_The problem_
From the records below, extract only the lines running from the line with "Continue the Blender" to the line with "rb = MB(); rb.box(X(1707), X(1713), -.05, -.003, 1.05, HT-.1);", both lines included, reproducing them exactly.

─── Records for the exercise

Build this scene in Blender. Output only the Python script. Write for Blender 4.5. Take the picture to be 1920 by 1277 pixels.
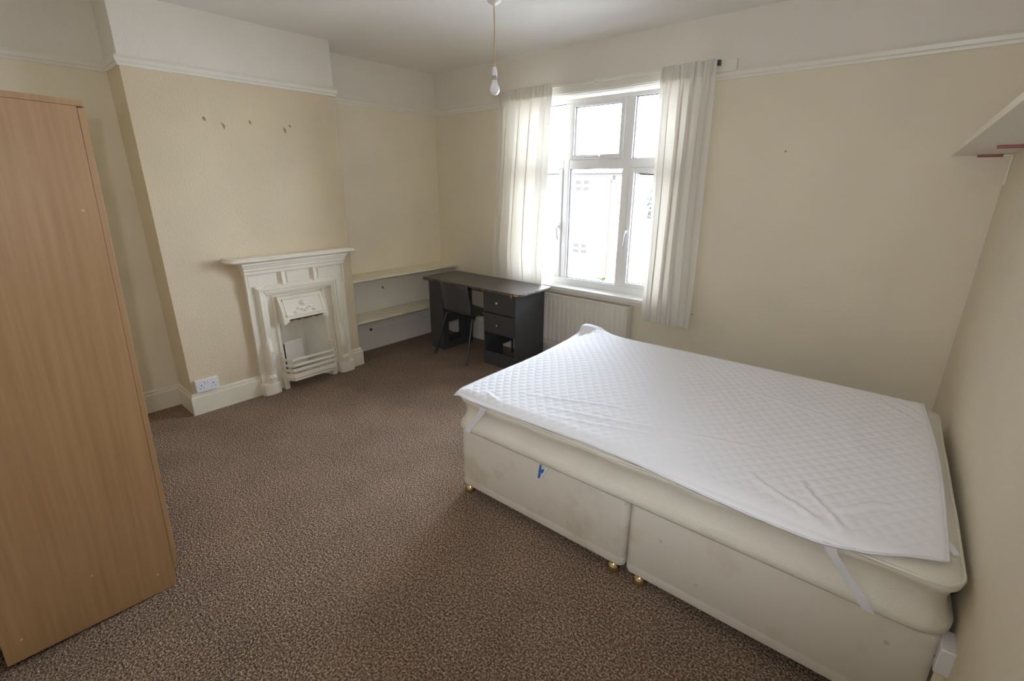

──────
─── Records for the exercise

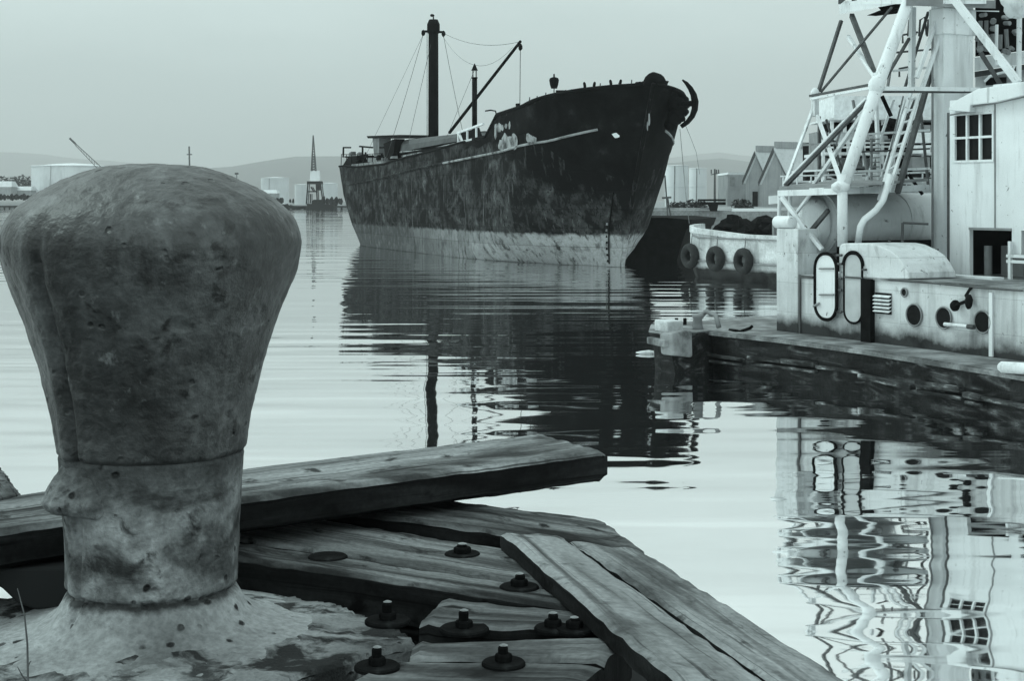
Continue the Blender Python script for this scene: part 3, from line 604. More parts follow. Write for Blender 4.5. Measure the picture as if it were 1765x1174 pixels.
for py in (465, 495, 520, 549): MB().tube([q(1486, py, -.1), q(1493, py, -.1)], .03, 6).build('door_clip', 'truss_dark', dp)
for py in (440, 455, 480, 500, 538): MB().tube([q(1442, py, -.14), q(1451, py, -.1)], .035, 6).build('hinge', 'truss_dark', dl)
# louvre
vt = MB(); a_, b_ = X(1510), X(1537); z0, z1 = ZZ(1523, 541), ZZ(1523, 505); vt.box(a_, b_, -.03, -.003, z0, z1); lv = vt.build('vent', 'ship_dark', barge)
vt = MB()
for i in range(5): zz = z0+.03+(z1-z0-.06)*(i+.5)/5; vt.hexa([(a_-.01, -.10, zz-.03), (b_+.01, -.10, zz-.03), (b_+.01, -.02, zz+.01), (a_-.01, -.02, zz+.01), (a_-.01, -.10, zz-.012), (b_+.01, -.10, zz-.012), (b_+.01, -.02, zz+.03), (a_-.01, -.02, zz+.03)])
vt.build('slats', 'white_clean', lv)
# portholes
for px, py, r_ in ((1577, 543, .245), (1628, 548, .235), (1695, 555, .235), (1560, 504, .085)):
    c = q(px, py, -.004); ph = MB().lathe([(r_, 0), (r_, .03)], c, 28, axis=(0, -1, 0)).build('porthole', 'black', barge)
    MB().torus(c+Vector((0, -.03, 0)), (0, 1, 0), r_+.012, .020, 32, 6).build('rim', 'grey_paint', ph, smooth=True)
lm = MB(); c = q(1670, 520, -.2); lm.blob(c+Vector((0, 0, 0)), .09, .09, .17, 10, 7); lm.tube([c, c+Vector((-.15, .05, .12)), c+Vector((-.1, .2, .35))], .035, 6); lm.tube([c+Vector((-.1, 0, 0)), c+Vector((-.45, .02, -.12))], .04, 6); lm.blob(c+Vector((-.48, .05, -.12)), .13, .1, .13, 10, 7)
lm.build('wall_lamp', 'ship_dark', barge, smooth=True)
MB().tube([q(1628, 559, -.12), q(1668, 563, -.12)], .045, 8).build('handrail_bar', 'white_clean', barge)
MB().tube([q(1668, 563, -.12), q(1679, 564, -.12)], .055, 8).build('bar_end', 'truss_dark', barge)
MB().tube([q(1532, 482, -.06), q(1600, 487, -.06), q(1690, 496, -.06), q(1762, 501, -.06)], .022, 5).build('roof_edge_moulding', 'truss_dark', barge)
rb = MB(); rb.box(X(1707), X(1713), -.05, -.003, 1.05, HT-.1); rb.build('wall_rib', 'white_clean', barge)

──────

_Output of the task_
Continue the Blender Python script for this scene: part 3, from line 604. More parts follow. Write for Blender 4.5. Measure the picture as if it were 1765x1174 pixels.
for py in (465, 495, 520, 549): MB().tube([q(1486, py, -.1), q(1493, py, -.1)], .03, 6).build('door_clip', 'truss_dark', dp)
for py in (440, 455, 480, 500, 538): MB().tube([q(1442, py, -.14), q(1451, py, -.1)], .035, 6).build('hinge', 'truss_dark', dl)
# louvre
vt = MB(); a_, b_ = X(1510), X(1537); z0, z1 = ZZ(1523, 541), ZZ(1523, 505); vt.box(a_, b_, -.03, -.003, z0, z1); lv = vt.build('vent', 'ship_dark', barge)
vt = MB()
for i in range(5): zz = z0+.03+(z1-z0-.06)*(i+.5)/5; vt.hexa([(a_-.01, -.10, zz-.03), (b_+.01, -.10, zz-.03), (b_+.01, -.02, zz+.01), (a_-.01, -.02, zz+.01), (a_-.01, -.10, zz-.012), (b_+.01, -.10, zz-.012), (b_+.01, -.02, zz+.03), (a_-.01, -.02, zz+.03)])
vt.build('slats', 'white_clean', lv)
# portholes
for px, py, r_ in ((1577, 543, .245), (1628, 548, .235), (1695, 555, .235), (1560, 504, .085)):
    c = q(px, py, -.004); ph = MB().lathe([(r_, 0), (r_, .03)], c, 28, axis=(0, -1, 0)).build('porthole', 'black', barge)
    MB().torus(c+Vector((0, -.03, 0)), (0, 1, 0), r_+.012, .020, 32, 6).build('rim', 'grey_paint', ph, smooth=True)
lm = MB(); c = q(1670, 520, -.2); lm.blob(c+Vector((0, 0, 0)), .09, .09, .17, 10, 7); lm.tube([c, c+Vector((-.15, .05, .12)), c+Vector((-.1, .2, .35))], .035, 6); lm.tube([c+Vector((-.1, 0, 0)), c+Vector((-.45, .02, -.12))], .04, 6); lm.blob(c+Vector((-.48, .05, -.12)), .13, .1, .13, 10, 7)
lm.build('wall_lamp', 'ship_dark', barge, smooth=True)
MB().tube([q(1628, 559, -.12), q(1668, 563, -.12)], .045, 8).build('handrail_bar', 'white_clean', barge)
MB().tube([q(1668, 563, -.12), q(1679, 564, -.12)], .055, 8).build('bar_end', 'truss_dark', barge)
MB().tube([q(1532, 482, -.06), q(1600, 487, -.06), q(1690, 496, -.06), q(1762, 501, -.06)], .022, 5).build('roof_edge_moulding', 'truss_dark', barge)
rb = MB(); rb.box(X(1707), X(1713), -.05, -.003, 1.05, HT-.1); rb.build('wall_rib', 'white_clean', barge)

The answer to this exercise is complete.